## THE EXERCISE:
Copy exactly the lines of the material below that run from the one containing "The Blender Python" through the one containing "(645, 1015)])], lb)". Copy no other lines.

## MATERIAL FOR THIS TASK:
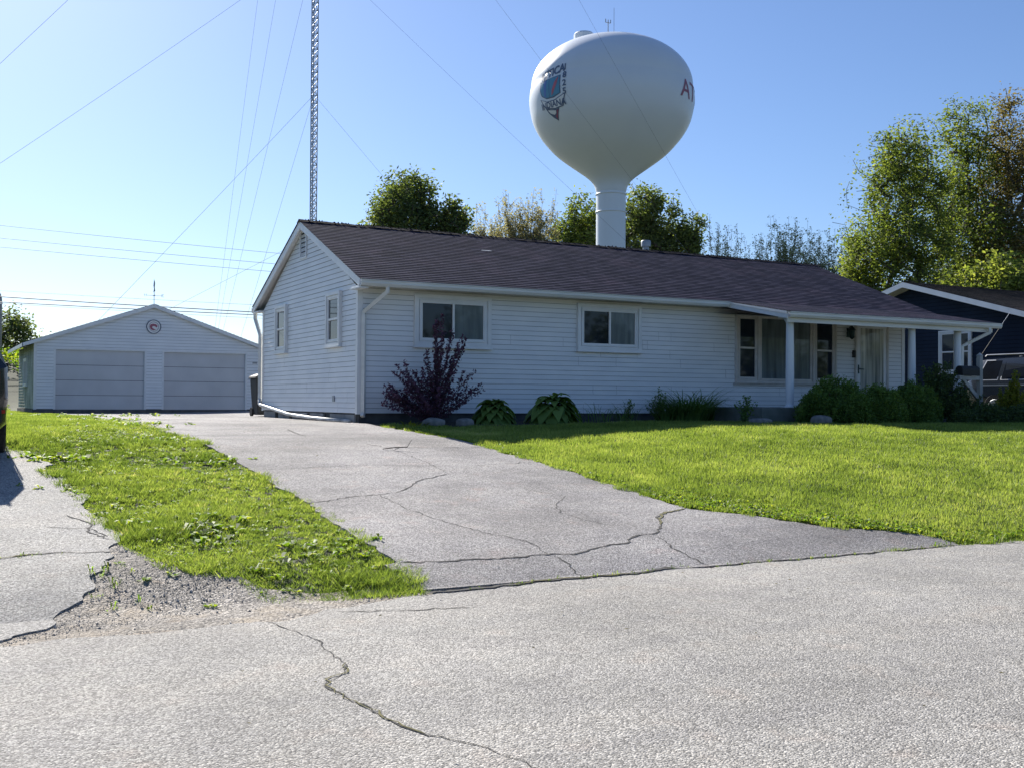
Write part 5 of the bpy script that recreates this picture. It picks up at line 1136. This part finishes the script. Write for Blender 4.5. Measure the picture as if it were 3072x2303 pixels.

* * *

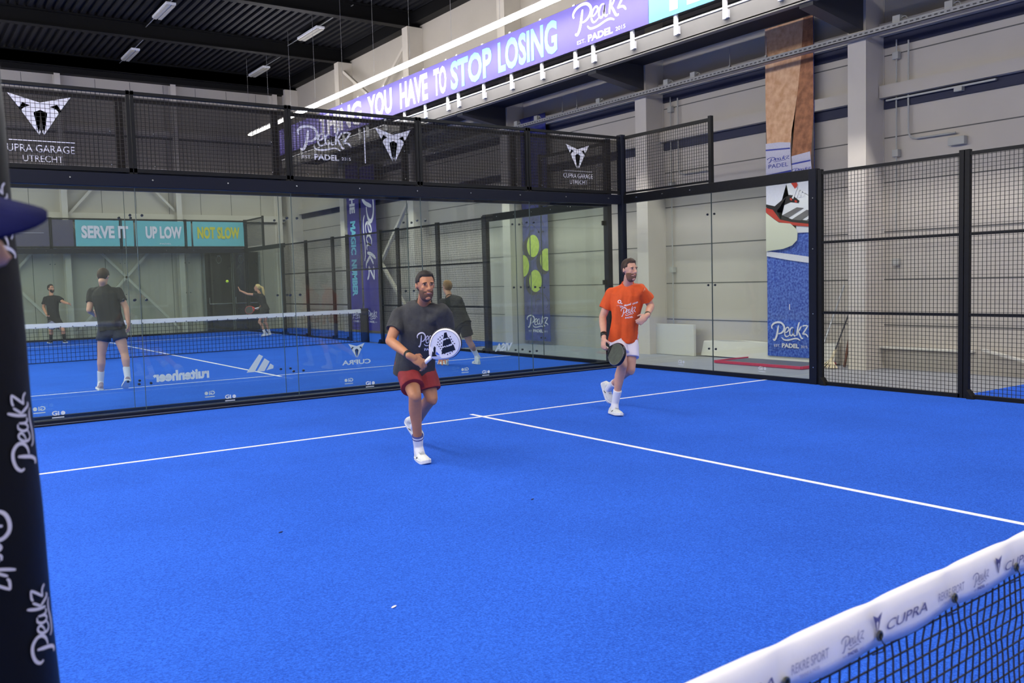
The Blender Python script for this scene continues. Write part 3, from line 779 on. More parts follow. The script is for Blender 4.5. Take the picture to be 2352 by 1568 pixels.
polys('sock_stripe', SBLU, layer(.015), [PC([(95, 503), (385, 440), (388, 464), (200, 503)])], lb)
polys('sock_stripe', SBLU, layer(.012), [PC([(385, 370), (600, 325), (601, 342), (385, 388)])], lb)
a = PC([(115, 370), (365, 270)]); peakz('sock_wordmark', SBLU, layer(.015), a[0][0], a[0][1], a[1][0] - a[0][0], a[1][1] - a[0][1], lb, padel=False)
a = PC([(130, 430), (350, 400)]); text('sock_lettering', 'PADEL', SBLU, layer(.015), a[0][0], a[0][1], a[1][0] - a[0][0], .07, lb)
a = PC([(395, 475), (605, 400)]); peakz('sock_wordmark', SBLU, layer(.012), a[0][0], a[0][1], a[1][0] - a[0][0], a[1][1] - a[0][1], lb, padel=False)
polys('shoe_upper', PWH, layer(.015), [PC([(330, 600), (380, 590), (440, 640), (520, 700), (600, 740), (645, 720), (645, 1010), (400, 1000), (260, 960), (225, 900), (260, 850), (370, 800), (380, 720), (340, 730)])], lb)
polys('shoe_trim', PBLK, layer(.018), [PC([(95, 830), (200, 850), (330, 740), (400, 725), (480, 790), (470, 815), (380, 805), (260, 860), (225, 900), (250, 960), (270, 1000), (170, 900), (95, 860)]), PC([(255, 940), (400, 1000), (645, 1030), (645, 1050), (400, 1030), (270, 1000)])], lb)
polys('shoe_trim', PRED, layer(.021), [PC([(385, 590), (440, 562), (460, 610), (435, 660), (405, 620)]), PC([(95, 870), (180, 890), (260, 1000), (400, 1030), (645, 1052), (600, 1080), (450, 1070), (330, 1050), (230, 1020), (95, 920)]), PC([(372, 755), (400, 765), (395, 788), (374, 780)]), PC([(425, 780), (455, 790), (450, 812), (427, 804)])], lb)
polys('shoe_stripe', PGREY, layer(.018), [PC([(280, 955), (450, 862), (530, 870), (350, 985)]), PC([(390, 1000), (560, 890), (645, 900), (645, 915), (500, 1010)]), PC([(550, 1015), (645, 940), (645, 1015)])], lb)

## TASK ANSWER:
The Blender Python script for this scene continues. Write part 3, from line 779 on. More parts follow. The script is for Blender 4.5. Take the picture to be 2352 by 1568 pixels.
polys('sock_stripe', SBLU, layer(.015), [PC([(95, 503), (385, 440), (388, 464), (200, 503)])], lb)
polys('sock_stripe', SBLU, layer(.012), [PC([(385, 370), (600, 325), (601, 342), (385, 388)])], lb)
a = PC([(115, 370), (365, 270)]); peakz('sock_wordmark', SBLU, layer(.015), a[0][0], a[0][1], a[1][0] - a[0][0], a[1][1] - a[0][1], lb, padel=False)
a = PC([(130, 430), (350, 400)]); text('sock_lettering', 'PADEL', SBLU, layer(.015), a[0][0], a[0][1], a[1][0] - a[0][0], .07, lb)
a = PC([(395, 475), (605, 400)]); peakz('sock_wordmark', SBLU, layer(.012), a[0][0], a[0][1], a[1][0] - a[0][0], a[1][1] - a[0][1], lb, padel=False)
polys('shoe_upper', PWH, layer(.015), [PC([(330, 600), (380, 590), (440, 640), (520, 700), (600, 740), (645, 720), (645, 1010), (400, 1000), (260, 960), (225, 900), (260, 850), (370, 800), (380, 720), (340, 730)])], lb)
polys('shoe_trim', PBLK, layer(.018), [PC([(95, 830), (200, 850), (330, 740), (400, 725), (480, 790), (470, 815), (380, 805), (260, 860), (225, 900), (250, 960), (270, 1000), (170, 900), (95, 860)]), PC([(255, 940), (400, 1000), (645, 1030), (645, 1050), (400, 1030), (270, 1000)])], lb)
polys('shoe_trim', PRED, layer(.021), [PC([(385, 590), (440, 562), (460, 610), (435, 660), (405, 620)]), PC([(95, 870), (180, 890), (260, 1000), (400, 1030), (645, 1052), (600, 1080), (450, 1070), (330, 1050), (230, 1020), (95, 920)]), PC([(372, 755), (400, 765), (395, 788), (374, 780)]), PC([(425, 780), (455, 790), (450, 812), (427, 804)])], lb)
polys('shoe_stripe', PGREY, layer(.018), [PC([(280, 955), (450, 862), (530, 870), (350, 985)]), PC([(390, 1000), (560, 890), (645, 900), (645, 915), (500, 1010)]), PC([(550, 1015), (645, 940), (645, 1015)])], lb)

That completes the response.